I remember very well a funeral of a beloved close friend more than a decade ago, as I stood before a crowd of five hundred, who were looking to me, as his pastor, for answers. I opened up the funeral ceremony with the words, “I don’t understand it and it hurts like hell”. Of course now that I don’t believe in hell, I‘ve added yet another level of hatred and OPPROBRIUM to my life.
Good thing I’m no longer a pastor (using that word as a NOUN). I am pastoral (the verb usage) though. Does that count?
Thankfully I am now a part of a loving community that allows people to have differing ideas. Love isn’t based on doctrine or beliefs. It’s okay that I will be cremated. I try not to “view” open caskets because I want to remember the life that I saw in their eyes and their faces and not that stilted make up face of death. Why do we do that? Hey, it’s okay if you want to go that route. I’m cool with that for you.
And I’m okay of you’re agnostic too!
I am too on some things. It’s okay!
An interesting word for Barack Obama to use three weeks ago when he said he was agnostic about higher taxes. Maybe he was listening some of the time, when in Jeremiah Wright’s church. Doubt is a part of life. There would be no need for FAITH is there wasn’t doubt. C. S. Lewis became, in part, who he was because of his initial nagging doubts that led him to finally write the book, A Grief Observed.
It’s just life!
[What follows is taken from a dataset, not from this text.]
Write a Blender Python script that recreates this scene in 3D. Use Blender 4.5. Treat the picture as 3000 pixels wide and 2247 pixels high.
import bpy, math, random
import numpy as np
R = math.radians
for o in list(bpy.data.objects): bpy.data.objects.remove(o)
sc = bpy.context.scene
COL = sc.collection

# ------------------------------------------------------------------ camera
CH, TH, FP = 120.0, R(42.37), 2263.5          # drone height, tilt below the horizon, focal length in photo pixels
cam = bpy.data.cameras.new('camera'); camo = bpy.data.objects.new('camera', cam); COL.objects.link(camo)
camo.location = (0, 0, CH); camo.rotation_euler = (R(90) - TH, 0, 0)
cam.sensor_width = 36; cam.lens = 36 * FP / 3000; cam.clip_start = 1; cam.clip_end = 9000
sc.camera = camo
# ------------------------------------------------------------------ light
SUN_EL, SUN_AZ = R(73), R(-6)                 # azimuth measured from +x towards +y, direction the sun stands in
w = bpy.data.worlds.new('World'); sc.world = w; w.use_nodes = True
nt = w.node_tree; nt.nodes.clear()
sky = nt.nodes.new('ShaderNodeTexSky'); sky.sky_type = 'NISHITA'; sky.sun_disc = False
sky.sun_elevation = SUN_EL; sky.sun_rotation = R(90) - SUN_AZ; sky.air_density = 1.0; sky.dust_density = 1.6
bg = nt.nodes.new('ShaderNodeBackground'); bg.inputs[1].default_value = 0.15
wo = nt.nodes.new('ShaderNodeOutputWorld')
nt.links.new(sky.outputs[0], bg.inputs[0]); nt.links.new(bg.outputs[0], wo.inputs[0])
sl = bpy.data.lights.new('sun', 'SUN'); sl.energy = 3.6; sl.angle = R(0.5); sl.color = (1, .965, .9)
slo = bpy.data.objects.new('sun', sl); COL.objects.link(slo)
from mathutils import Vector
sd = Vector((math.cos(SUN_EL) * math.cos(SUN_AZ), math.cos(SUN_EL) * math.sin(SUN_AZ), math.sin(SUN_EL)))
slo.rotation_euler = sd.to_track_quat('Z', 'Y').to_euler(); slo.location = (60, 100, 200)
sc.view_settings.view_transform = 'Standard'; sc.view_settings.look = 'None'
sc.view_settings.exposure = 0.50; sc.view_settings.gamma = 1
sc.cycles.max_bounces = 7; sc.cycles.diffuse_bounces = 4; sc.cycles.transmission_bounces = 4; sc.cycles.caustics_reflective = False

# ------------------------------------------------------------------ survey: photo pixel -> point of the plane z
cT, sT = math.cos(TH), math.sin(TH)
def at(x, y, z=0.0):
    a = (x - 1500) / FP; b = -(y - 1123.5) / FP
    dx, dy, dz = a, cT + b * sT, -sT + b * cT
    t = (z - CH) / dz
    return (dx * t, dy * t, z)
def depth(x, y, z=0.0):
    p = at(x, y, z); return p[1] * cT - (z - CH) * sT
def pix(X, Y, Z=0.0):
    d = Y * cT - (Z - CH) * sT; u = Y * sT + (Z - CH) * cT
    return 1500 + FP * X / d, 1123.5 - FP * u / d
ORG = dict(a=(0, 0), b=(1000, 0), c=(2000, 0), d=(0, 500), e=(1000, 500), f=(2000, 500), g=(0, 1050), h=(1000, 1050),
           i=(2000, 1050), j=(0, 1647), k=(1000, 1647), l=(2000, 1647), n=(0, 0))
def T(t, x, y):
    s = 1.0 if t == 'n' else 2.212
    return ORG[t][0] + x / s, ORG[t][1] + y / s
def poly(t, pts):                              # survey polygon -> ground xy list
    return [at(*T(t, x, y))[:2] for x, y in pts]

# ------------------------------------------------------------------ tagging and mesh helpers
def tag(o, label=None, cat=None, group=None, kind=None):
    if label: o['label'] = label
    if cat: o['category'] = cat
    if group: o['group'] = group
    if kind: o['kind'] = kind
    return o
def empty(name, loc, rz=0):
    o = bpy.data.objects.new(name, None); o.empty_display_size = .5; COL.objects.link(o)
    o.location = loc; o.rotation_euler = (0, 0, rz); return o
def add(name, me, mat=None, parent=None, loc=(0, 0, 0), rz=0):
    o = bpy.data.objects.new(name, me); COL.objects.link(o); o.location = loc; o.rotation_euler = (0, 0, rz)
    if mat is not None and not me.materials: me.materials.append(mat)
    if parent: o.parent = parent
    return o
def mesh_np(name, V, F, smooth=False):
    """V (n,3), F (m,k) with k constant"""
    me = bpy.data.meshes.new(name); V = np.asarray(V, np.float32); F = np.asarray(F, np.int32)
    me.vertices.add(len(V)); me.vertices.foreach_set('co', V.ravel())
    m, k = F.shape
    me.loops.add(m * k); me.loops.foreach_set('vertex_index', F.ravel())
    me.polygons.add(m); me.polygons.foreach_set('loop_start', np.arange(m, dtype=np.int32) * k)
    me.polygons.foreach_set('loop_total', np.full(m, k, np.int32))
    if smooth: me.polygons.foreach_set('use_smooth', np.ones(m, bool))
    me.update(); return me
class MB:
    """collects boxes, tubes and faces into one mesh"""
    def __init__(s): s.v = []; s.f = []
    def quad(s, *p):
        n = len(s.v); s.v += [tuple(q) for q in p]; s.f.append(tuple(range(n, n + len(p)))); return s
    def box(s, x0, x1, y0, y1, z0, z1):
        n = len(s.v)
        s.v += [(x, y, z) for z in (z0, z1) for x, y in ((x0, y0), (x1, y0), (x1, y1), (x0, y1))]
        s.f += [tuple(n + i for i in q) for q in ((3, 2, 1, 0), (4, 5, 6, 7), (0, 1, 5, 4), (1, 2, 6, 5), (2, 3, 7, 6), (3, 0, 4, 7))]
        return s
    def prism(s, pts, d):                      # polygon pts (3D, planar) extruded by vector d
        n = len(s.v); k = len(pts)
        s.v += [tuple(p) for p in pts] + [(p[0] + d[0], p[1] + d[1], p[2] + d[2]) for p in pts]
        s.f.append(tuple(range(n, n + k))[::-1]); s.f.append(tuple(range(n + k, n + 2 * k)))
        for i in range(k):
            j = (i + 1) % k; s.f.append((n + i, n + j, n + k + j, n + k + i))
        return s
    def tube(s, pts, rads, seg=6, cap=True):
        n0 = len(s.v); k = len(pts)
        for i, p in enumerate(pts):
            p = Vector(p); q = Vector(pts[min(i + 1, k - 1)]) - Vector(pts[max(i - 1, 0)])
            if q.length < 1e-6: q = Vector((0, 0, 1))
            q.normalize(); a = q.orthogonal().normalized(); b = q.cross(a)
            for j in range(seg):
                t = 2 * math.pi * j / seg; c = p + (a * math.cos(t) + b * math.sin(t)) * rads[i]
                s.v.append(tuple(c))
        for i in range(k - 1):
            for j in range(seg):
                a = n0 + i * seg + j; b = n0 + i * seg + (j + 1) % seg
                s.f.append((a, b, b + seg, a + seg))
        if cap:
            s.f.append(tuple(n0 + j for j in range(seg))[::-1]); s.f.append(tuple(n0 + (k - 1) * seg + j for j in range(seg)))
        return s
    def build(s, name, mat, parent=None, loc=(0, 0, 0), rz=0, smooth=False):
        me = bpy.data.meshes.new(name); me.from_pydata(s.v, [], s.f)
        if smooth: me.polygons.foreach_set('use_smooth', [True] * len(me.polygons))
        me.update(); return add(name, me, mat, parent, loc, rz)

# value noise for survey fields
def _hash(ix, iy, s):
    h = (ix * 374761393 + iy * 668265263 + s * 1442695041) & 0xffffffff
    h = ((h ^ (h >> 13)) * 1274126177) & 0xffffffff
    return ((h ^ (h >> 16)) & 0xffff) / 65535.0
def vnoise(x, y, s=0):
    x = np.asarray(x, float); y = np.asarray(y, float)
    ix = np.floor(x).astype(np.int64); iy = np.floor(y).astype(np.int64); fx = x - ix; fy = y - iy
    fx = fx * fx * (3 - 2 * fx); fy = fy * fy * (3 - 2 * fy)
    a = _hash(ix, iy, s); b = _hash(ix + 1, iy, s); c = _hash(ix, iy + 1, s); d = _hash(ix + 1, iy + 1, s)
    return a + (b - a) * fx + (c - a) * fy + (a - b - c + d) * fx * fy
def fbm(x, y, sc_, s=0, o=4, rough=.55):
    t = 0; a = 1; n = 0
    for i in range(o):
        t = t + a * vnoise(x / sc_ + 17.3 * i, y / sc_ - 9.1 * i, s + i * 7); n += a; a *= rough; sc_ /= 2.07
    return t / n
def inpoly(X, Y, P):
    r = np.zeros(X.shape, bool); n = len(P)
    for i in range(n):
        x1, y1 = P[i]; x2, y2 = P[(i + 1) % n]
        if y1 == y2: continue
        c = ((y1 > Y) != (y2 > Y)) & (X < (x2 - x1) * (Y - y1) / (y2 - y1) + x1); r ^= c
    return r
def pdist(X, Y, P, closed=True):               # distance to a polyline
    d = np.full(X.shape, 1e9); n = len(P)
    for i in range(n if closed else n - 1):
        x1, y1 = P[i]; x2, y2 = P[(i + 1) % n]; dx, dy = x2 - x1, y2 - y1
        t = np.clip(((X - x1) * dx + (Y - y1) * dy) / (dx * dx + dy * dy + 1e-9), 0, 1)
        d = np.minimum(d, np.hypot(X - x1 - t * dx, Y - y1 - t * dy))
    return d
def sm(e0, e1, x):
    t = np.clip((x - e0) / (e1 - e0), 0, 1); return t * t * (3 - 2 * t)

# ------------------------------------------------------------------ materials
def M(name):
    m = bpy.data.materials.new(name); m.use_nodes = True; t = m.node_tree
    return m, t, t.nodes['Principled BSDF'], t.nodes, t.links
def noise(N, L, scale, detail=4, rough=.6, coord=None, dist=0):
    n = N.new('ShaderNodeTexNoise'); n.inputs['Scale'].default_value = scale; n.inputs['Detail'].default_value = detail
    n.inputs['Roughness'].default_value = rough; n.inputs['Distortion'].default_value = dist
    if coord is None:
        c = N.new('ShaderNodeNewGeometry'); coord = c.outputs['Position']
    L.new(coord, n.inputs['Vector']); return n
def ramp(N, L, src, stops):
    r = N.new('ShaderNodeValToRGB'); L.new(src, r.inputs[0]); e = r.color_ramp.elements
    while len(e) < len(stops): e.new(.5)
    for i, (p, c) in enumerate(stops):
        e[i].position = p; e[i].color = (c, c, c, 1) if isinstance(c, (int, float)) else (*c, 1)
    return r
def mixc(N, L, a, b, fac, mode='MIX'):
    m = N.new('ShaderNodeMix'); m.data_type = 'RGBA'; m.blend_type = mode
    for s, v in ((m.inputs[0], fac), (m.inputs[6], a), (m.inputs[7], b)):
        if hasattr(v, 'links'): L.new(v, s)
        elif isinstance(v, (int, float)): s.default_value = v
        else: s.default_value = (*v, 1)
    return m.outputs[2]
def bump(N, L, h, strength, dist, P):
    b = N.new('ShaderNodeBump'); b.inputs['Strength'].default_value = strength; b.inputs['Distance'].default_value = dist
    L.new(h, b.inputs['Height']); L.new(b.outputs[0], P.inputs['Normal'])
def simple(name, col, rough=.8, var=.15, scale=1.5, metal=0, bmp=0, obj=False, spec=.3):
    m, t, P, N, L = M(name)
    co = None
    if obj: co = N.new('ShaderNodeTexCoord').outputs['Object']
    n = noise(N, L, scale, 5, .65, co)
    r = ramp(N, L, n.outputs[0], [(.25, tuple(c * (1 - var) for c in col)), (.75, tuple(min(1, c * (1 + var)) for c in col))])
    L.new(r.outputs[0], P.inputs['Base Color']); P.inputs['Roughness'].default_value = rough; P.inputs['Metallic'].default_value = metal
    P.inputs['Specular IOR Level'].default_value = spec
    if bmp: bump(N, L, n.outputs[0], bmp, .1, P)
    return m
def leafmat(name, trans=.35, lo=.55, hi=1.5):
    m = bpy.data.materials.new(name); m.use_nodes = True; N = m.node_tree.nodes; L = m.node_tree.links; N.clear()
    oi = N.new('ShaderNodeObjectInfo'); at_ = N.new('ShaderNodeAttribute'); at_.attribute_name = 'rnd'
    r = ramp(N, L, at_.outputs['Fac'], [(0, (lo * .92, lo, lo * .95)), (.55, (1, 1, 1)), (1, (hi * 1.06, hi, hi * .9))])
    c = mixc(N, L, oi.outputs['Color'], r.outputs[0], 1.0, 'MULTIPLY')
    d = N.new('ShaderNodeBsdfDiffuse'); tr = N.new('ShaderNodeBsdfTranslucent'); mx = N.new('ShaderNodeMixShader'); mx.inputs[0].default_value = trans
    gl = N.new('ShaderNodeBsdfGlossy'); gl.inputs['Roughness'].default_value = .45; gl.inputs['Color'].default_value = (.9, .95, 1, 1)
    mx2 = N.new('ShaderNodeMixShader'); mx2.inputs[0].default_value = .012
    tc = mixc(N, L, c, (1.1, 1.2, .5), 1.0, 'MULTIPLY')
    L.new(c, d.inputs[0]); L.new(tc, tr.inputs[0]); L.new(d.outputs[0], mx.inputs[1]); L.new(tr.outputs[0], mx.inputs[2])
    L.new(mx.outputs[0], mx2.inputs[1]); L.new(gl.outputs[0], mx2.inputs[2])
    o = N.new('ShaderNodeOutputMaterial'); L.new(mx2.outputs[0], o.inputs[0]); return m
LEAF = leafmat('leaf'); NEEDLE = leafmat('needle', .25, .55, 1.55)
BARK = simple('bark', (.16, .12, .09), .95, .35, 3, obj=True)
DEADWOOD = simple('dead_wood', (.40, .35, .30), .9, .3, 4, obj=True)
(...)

How are you doing with it- and other people’s view of such?
I see agnosticism as a healthy form of self expression simply because it leaves open the possibility of so much more (or less), depending on one’s perceptions. At the end of the day, I am still agnostic about a great many things
If I have a scarey stack of bills I have doubt. Then a check comes in & I relax with a tad less anxiety–but the faith remains. More faith is certainly required staring at the bills (which I do my best to keep to a minimum.) Thank God I have not had to deal with the example you quoted from Tom Harpour.
So–now that you are no longer a pastor & simply a pastoral spiritual guide; guess what? So am I. But, then you knew that! Now that I am expected to plume whatever depths of whichever version of the bible I am led to, meditate & hear from God myself I also have to learn to articulte my position. Either that or deflect question with question as I walk the eclesiastical tightrope which spiritual discourse has become these days.